Open james7132 opened 2 years ago
Blindly rely on the executor to properly handle parallelization.
I get what you're saying, but just wanted to say the executor does properly handle parallelization. If two systems see an intersection on their .archetype_component_access()
, they definitely aren't disjoint.
That relies on runtime information, though. Not sure if there's a way to statically prove that two systems can't run in parallel.
This is what the current results mean.
// these aren't known until you actually spawn entities and have archetypes
let some_access = some_system.archetype_component_access();
let other_access = other_system.archetype_component_access();
if some_access.is_compatible(other_access) {
// these systems definitely do not conflict
} else {
// these systems definitely conflict
}
let some_access = some_system.component_access();
let other_access = other_system.component_access();
if some_access.is_compatible(other_access) {
// these systems can never conflict
} else {
// these systems may or may not conflict (depends on the archetypes)
}
What problem does this solve or what need does it fill?

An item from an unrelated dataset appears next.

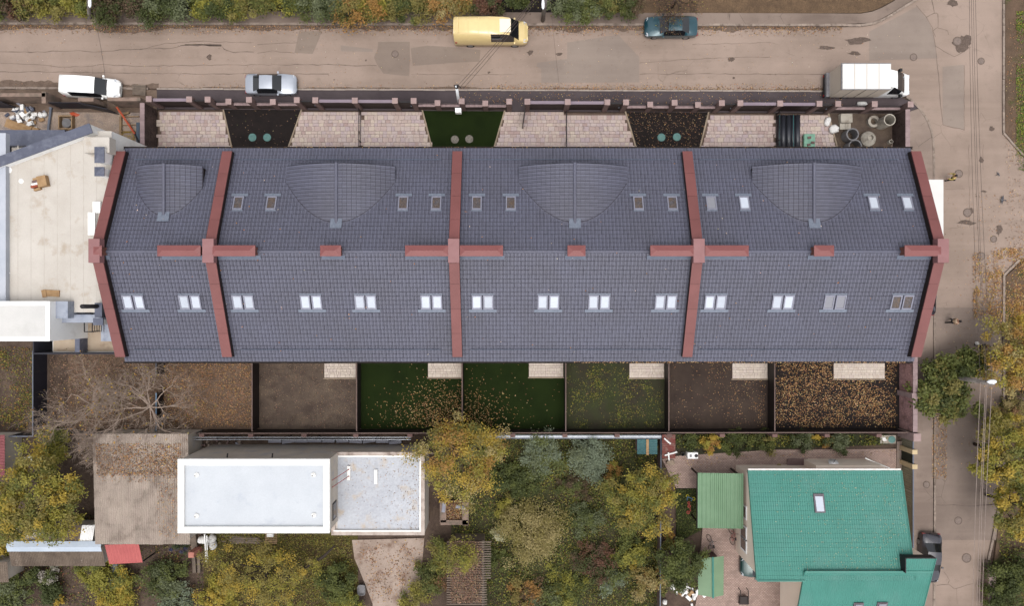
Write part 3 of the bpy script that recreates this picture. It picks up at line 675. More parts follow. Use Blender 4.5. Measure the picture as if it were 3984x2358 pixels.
for x0, z0, x1, z1 in ((807,ZP,888,ZPS),(888,ZPS,968,ZP),(968,ZP,1061,ZPS),(1061,ZPS,1154,ZP),(1609,ZP,1702,ZPS),(1702,ZPS,1796,ZP),(1796,ZP,1888,ZPS),(1888,ZPS,1981,ZP),(2436,ZP,2530,ZPS),(2530,ZPS,2625,ZP),(2625,ZP,2716,ZPS),(2716,ZPS,2809,ZP),(3262,ZP,3404,ZP),(3404,ZP,3544,ZP)): seg(x0, x1, 'wall', z0, z1)
for x0, x1 in ((1154,1226),(1536,1609),(2363,2436),(2809,2881),(3189,3262)): seg(x0, x1, 'ped')
seg(1981, 2052, 'open')
for x0, x1 in ((1226,1380),(1380,1536),(2052,2209),(2209,2363),(2881,3036),(3036,3189)): seg(x0, x1, 'car')
# low iron dividers between the courtyards
for X, lab in ((-13.7, 'black picket divider in the courtyard left of the lawn bed'), (4.9, 'black picket divider in the courtyard right of the lawn bed'), (23.9, 'black picket divider beside the black pipes')):
    dv = thing('courtyard_divider', (X, 14.6, .1), lab, 'fence', 'picket dividers between the front courtyards')
    pk = MB(); y = 12.1
    while y < FY(X)-.35: pk.box(X-.01, X+.01, y-.01, y+.01, .1, 1.2); y += .12
    pk.build('picket', M_IRON, dv, kind='stuff')
    for z in (.25, 1.1): MB().box(X-.016, X+.016, 12.05, FY(X)-.3, z, z+.035).build('rail', M_IRON, dv)
    for y in (12.1, 14.6, FY(X)-.35): MB().box(X-.03, X+.03, y-.03, y+.03, .1, 1.25).build('post', M_IRON, dv)
def blockwall(name, X0, X1, Y0, Y1, z, label, m=M_WALLB, m2=M_COPE, ln=.5):
    t = thing(name, ((X0+X1)/2, (Y0+Y1)/2, 0), label, 'wall')
    MB().box(X0+.03, X1-.03, Y0, Y1, 0, z-.08).build('wall_face', m, t)
    vert = (Y1-Y0) > (X1-X0); L = (Y1-Y0) if vert else (X1-X0); n = max(1, round(L/ln)); d = L/n
    for j in range(n):
        b = MB()
        if vert: b.box(X0-.02, X1+.02, Y0+j*d+.006, Y0+(j+1)*d-.006, z-.08, z)
        else: b.box(X0+j*d+.006, X0+(j+1)*d-.006, Y0-.02, Y1+.02, z-.08, z)
        b.build('coping_block', m2, t)
    return t
blockwall('boundary_wall', -32.55, -32.2, 11.4, 17.55, 2.25, 'dark stained block wall at the left end of the front courtyards')
blockwall('boundary_wall', 34.5, 34.85, 11.6, 17.0, 2.2, 'dark stained block wall beside the concrete rings')
def brickmat(name, a, b, mortar, scale, bw=.5, bh=.25):
    M = N(name); v = M.co(); br = M.n('TexBrick'); br.inputs['Scale'].default_value = scale; br.inputs['Color1'].default_value = (*a, 1); br.inputs['Color2'].default_value = (*b, 1); br.inputs['Mortar'].default_value = (*mortar, 1)
    br.inputs['Mortar Size'].default_value = .02; br.inputs['Brick Width'].default_value = bw; br.inputs['Row Height'].default_value = bh; M.l(v, br.inputs['Vector'])
    o = M.mix(M.ramp(M.noise(v, 1.2, 6), [(.5, 0.0), (.68, .7)]), br.outputs['Color'], lum(b, .6)); g = M.noise(v, 14, 4); o = M.mix(1.0, o, M.ramp(g, [(.3, .8), (.7, 1.05)]), 'MULTIPLY')
    M.col(o); M.b.inputs['Roughness'].default_value = .9; M.bump(br.outputs['Fac'], -.01, .6); return M.m
M_BRW = mat('pink brick wall', c(206,164,162,.8), c(184,144,144,.8), scale=3, rough=.9, fine=9, finev=.3, stain=c(130,100,94), stain_scale=.9)
bw = blockwall('boundary_wall', 35.1, 35.45, -11.3, -4.2, 2.3, 'pink brick wall closing the rear gardens on the road side', M_BRW)
MB().box(35.0, 35.65, -12.1, -11.4, 0, 2.5).build('corner_pier', M_CAP, bw); MB().box(34.95, 35.75, -8.35, -7.9, 0, 2.35).build('pier', M_COPE, bw)
M_PANEL = mat('brown profiled sheet', c(44,35,33), c(36,29,28), scale=2, rough=.6)
M_PTOP = mat('fence top rail', c(128,106,98), c(112,92,86), scale=3, rough=.7)
def partition(name, x0, y0, x1, y1, z, label, m=M_PANEL, m2=M_PTOP, pn=2.0, posts=False):
    t = thing(name, ((x0+x1)/2, (y0+y1)/2, 0), label, 'fence')
    a, b = Vector((x0, y0, 0)), Vector((x1, y1, 0)); d = b-a; n = max(1, round(d.length/pn)); ang = math.atan2(d.y, d.x)
    for j in range(n):
        q = a+d*((j+.5)/n); MB().obox(q.x, q.y, .05, z-.04, d.length/n*.995, .035, ang).build('panel', m, t)
    q = a+d*.5; MB().obox(q.x, q.y, z-.04, z, d.length, .09, ang).build('top_rail', m2, t)
    return t
labs = ['between the leaf-strewn garden and the bare soil garden', 'between the bare soil garden and the left turf garden', 'between the two turf gardens', 'between the right turf garden and the weedy garden', 'between the weedy garden and the bare brown garden', 'left of the last garden full of fallen leaves']
for X, lab in zip(PX[1:7], labs): partition('garden_fence', X, -3.95, X, -11.35, 1.75, 'brown sheet fence '+lab)
rf = partition('rear_fence', -27.6, -11.5, 34.9, -11.42, 1.9, 'brown sheet fence with small piers along the bottom of the rear gardens')
for c_, zx, zy in ((0,1940,1340),(0,2410,1345),(1,450,1340),(1,950,1338),(1,1470,1300),(1,2460,1310),(2,490,1325),(2,993,1328),(2,1497,1328),(2,2005,1318),(3,78,1312),(3,580,1300),(3,1080,1293)):
    X = T(c_, 2, zx, zy, 2.0).x
    MB().box(X-.22, X+.22, -11.82, -11.53, 0, 2.0).build('pier', mat('rear pier', c(138,108,102), c(120,94,88), scale=2, rough=.9, rand=.15), rf)
M_NAVY = mat('dark navy sheet', c(48,48,60), c(42,42,54), scale=2, rough=.6)
M_GRT = mat('grey rail', c(120,126,140), c(108,114,128), scale=2, rough=.6)
partition('garden_fence', -42.2, -4.2, -42.2, -11.75, 1.9, 'dark navy sheet fence left of the bare tree', M_NAVY, M_GRT)
partition('garden_fence', -60, -11.85, -42.3, -11.8, 1.7, 'dark navy sheet fence at the foot of the left neighbour garden', M_NAVY, M_GRT)
partition('garden_fence', -42.0, -11.75, -28.0, -11.6, 1.3, 'dark fence below the bare tree', M_NAVY, M_PTOP)
partition('garden_fence', -31.5, -4.3, -31.5, -6.4, 1.6, 'short brown screen behind the bare tree', M_PANEL, M_GRT)
partition('garden_fence', -31.6, -8.0, -31.6, -11.4, 1.4, 'low fence with bright blue rail under the bare tree', M_PANEL, mat('blue rail', c(150,176,200), c(96,140,180), scale=4, rough=.4))
# steel frame of tubes behind the white house
fr = thing('tube_frame', (-22.5, -12.3, 0), 'galvanised tube frame between the white house and the rear fence', 'frame')
M_GALV = mat('galvanised tube', c(196,200,206), c(170,176,184), scale=5, rough=.4, metal=.4)
xa, xb = T(0,2,1780,1390,1.9).x, T(1,2,1480,1385,1.9).x
for zy in (1366, 1388): MB().tube([(xa, T(1,2,0,zy,1.9).y, 1.9), (xb, T(1,2,0,zy,1.9).y, 1.9)], .035, 6).build('tube', M_GALV, fr)
for k in range(8):
    X = xa+.9+(xb-xa-1.5)*k/7; MB().tube([(X, T(1,2,0,1388,1.9).y, 0), (X, T(1,2,0,1388,1.9).y, 1.88)], .04, 6).build('upright', M_IRON, fr)
# half-round metal trough running along the rear fence
tr = MB(); ya = T(2,2,0,1362,1.7).y; x0, x1 = T(1,2,2110,1362,1.7).x, T(2,2,1420,1362,1.7).x
tr.loft([[(x, ya+.17*math.cos(t), 1.75+.12*math.sin(t)) for t in [math.pi+k*math.pi/8 for k in range(9)]] for x in (x0, x1)], cap=False, closed=False)
tro = thing('metal_trough', ((x0+x1)/2, ya, 0), 'long silver gutter trough along the rear fence above the shrubs', 'gutter')
tr.build('channel', M_GALV, tro)
for k in range(7):
    X = x0+.5+(x1-x0-1)*k/6; MB().box(X-.03, X+.03, ya+.16, ya+.22, 0, 1.75).build('bracket', M_IRON, tro)
# ---------------------------------------------------------------- left neighbour
M_WHITE = mat('white render', (.8,.795,.785), (.74,.735,.725), scale=.6, rough=.85, fine=30, finev=.05, stain=(.6,.585,.56), stain_scale=.7, smin=.55, smax=.75)
M_CREAM = mat('roof membrane', c(221,214,205,.66), c(209,201,191,.66), scale=.4, rough=.85, fine=14, finev=.08, stain=c(188,172,152,.66), stain_scale=.55, smin=.55, smax=.74)
M_GCAP = mat('grey cap sheet', c(108,112,130), c(98,102,120), scale=1.5, rough=.5, stain=c(126,130,146), stain_scale=2)
nb = thing('flat_roof_house', (-44, 0, 0), 'white neighbouring house with a wide pale flat roof and grey capped parapets', 'house')
ZN = 7.4
def Z(zx, zy, z, r=1): return T(0, r, zx, zy, z)[:2]
rp = [Z(1060,-125,ZN), Z(870,-125,ZN), Z(0,190,ZN), Z(-400,340,ZN), Z(-400,1700,ZN), (Z(-400,1700,ZN)[0], -.75), (-32.05, -.75), (-32.05, Z(1060,-125,ZN)[1])]
MB().prism(rp, 0, ZN).build('wall', M_WHITE, nb)
MB().prism([(p[0]*.999, p[1]) for p in rp], ZN, ZN+.02).build('roof_surface', M_CREAM, nb)
M_SEAMR = mat('membrane seam', c(215,208,198,.66), c(204,195,184,.66), scale=2, rough=.9)
for k in range(11):
    xs_ = -33.2-k*1.05; yt_ = 16.9-.0 if xs_ > -36 else 16.9-(-36-xs_)*.36
    MB().quad((xs_-.03, -.6, ZN+.024), (xs_+.03, -.6, ZN+.024), (xs_+.03, min(yt_, 12.6), ZN+.024), (xs_-.03, min(yt_, 12.6), ZN+.024)).build('membrane_seam', M_SEAMR, nb)
# terrace beyond the slanting parapet
MB().prism([Z(0,195,4.8), Z(880,-115,4.8), Z(440,-110,4.8), Z(-300,-110,4.8), Z(-300,195,4.8)], 0, 4.6).build('terrace', M_CREAM, nb)
pb = MB(); a, b = Vector((*Z(-400,312,ZN+.8), 0)), Vector((*Z(872,-155,ZN+.8), 0)); d = b-a; m_ = (a+b)/2
MB().obox(m_.x, m_.y, ZN-2.5, ZN+.72, d.length, .7, math.atan2(d.y, d.x)).build('parapet', M_WHITE, nb)
MB().obox(m_.x, m_.y, ZN+.72, ZN+.8, d.length+.05, .8, math.atan2(d.y, d.x)).build('parapet_cap', M_GCAP, nb)
a, b = Z(-300,-70,5.6), Z(600,-70,5.6); MB().box(a[0], b[0], a[1]-.65, a[1]+.65, 4.6, 5.3).build('terrace_parapet', M_GCAP, nb)
a = Z(20,0,5.4); MB().box(a[0]-.6, a[0]+.2, a[1]-6, a[1]+1, 4.6, 5.2).build('terrace_parapet', M_NAVY, nb)
a = Z(20,600,ZN+.5); MB().box(a[0]-.5, a[0]+.25, -2.5, 13.5, ZN, ZN+.45).build('parapet', mat('pale blue-grey parapet', c(206,210,220,.7), c(190,196,208,.7), scale=.7, rough=.8), nb)
for x0, x1, y0, y1 in ((905,1000,25,180),(905,1000,218,308)):
    ct = T(0,1,(x0+x1)/2,(y0+y1)/2,ZN+1.3); hx, hy = (x1-x0)/2/2.473*.0201, (y1-y0)/2/2.473*.0201
    ch = MB().box(ct.x-hx+.08, ct.x+hx-.08, ct.y-hy+.08, ct.y+hy-.08, ZN, ZN+1.2).build('chimney', M_WHITE, nb)
    k = MB().box(ct.x-hx, ct.x+hx, ct.y-hy, ct.y+hy, ZN+1.2, ZN+1.26); k.add([(ct.x-hx,ct.y-hy,ZN+1.26),(ct.x+hx,ct.y-hy,ZN+1.26),(ct.x+hx,ct.y+hy,ZN+1.26),(ct.x-hx,ct.y+hy,ZN+1.26),(ct.x,ct.y,ZN+1.45)], [(0,1,4),(1,2,4),(2,3,4),(3,0,4)]); k.build('chimney_cap', M_GCAP, ch)
a, b = Z(800,-70,ZN+1), Z(1045,80,ZN+1); MB().box(a[0], b[0], b[1], a[1], ZN+.02, ZN+.9).build('roof_hatch', M_CREAM, nb)
a = Z(935,610,ZN+.2); MB().box(a[0]-.3, a[0]+.3, a[1]-.45, a[1]+.45, ZN+.02, ZN+.3).build('roof_box', M_WHITE, nb)
a = Z(890,770,ZN+.2); MB().box(a[0]-.25, a[0]+.3, a[1]-.9, a[1]+.9, ZN+.02, ZN+.4).build('roof_box', M_WHITE, nb)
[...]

To ensure maximum performance, we should be able to test that at least two (if not N) different systems will not block each other during execution (ignoring any explicit labeling or ordering).
What solution would you like?
A testing utility that, given two or more systems, returns false if all of them cannot run in parallel. This would allow using assert tests to ensure that said tests are broken if the systems would serialize execution in any way.
What alternative(s) have you considered?
Blindly rely on the executor to properly handle parallelization.
Additional context
A lot of optimizations that rely on splitting large monolithic systems into smaller disjoint ones that can run in parallel cannot be easily enforced via unit tests right now.